4857 sayılı Kanun"un 11. maddesinin 2 ve 3. fıkralarında zincirleme yapılan belirli süreli iş sözleşmelerinin esaslı bir sebebe dayanması halinde belirli süreli olma özelliğini koruyacağı, aksi takdirde belirsiz süreli iş sözleşmesi sayılacağı düzenlenmiştir. Belirli süreli iş sözleşmesinin yapılmasının objektif sebebi varsa ve bu sebep devam ediyorsa veya yeni bir sebep ortaya çıkmışsa belirli süreli iş sözleşmeleri yenilenebilir şeklinde değerlendirilmelidir. Zincirleme iş sözleşmelerini belirli süreli niteliğini koruyabilmeleri için her birinde aranan objektif sebeplerin aynı olması da şart değildir.
Somut olayda, taraflar arasında imzalanan 27.11.2006 tarihli iş sözleşmesinde, davacının ... ... ... Konut İnşaatı Projesinde görevlendirilmek üzere teknik ofis şefi olarak işe alındığı, sözleşmenin 31.12.2007 tarihine kadar geçerli olduğu, söz konusu sözleşmede fesih bildirimine gerek olmaksızın sözleşmenin bitiş tarihi itibariyle kendiliğinden sona ermiş sayılacağının hüküm altına alındığı görülmüştür. Taraflar arasında imzalanan sözleşmenin süresinin sona ermesi ancak sözleşme konusu işin bitmemesi nedeniyle taraflar arasında ek bir sözleşme yapılarak, 31.12.2007 tarihinde sona erecek olan sözleşmenin süresinin diğer tüm hükümleri aynı kalmak koşuluyla 30.04.3008 tarihine kadar uzatıldığı, bu ek sürenin bitiminde hiçbir ihtara gerek kalmaksızın sözleşmenin kendiliğinden sona ereceğinin düzenlendiği, ek sözleşmenin süresi bitiminde ise davacının iş sözleşmesinin sona erdiği görülmüştür.
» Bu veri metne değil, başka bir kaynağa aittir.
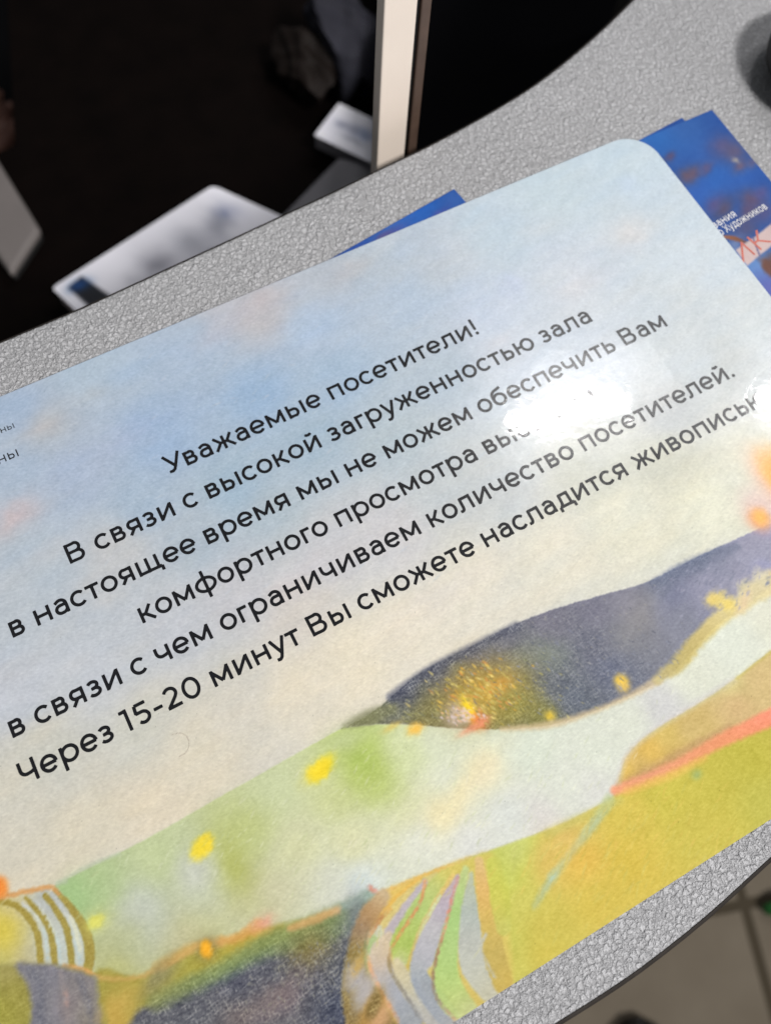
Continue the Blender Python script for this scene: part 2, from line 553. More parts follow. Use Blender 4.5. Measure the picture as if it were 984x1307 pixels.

Her ne kadar Mahkemece, davacının belirli süreli iş sözleşmesiyle çalıştığı ve sözleşme süresinin sona ermesiyle iş sözleşmesinin feshedildiği, kıdem ve ihbar tazminatına hak kazanamadığı değerlendirilmiş ise de davacının yaptığı işin niteliği, 4857 sayılı İş Kanunu"nun 11. maddesi uyarınca sözleşmenin belirli süreli olmasını gerektiren objektif şartların bulunmadığı, gözönünde bulundurulduğunda sözleşmenin başından itibaren belirsiz süreli olarak kabulü ile davacının kıdem ve ihbar tazminatı talepleri hakkında bir karar verilmesi gerekirken davanın reddine karar verilmesi hatalı olup bozmayı gerektirmiştir.
SONUÇ : Temyiz olunan kararın yukarıda yazılı nedenle BOZULMASINA, peşin alınan temyiz harcının istek halinde ilgiliye iadesine, 03.06.2020 tarihinde oybirliğiyle karar verildi.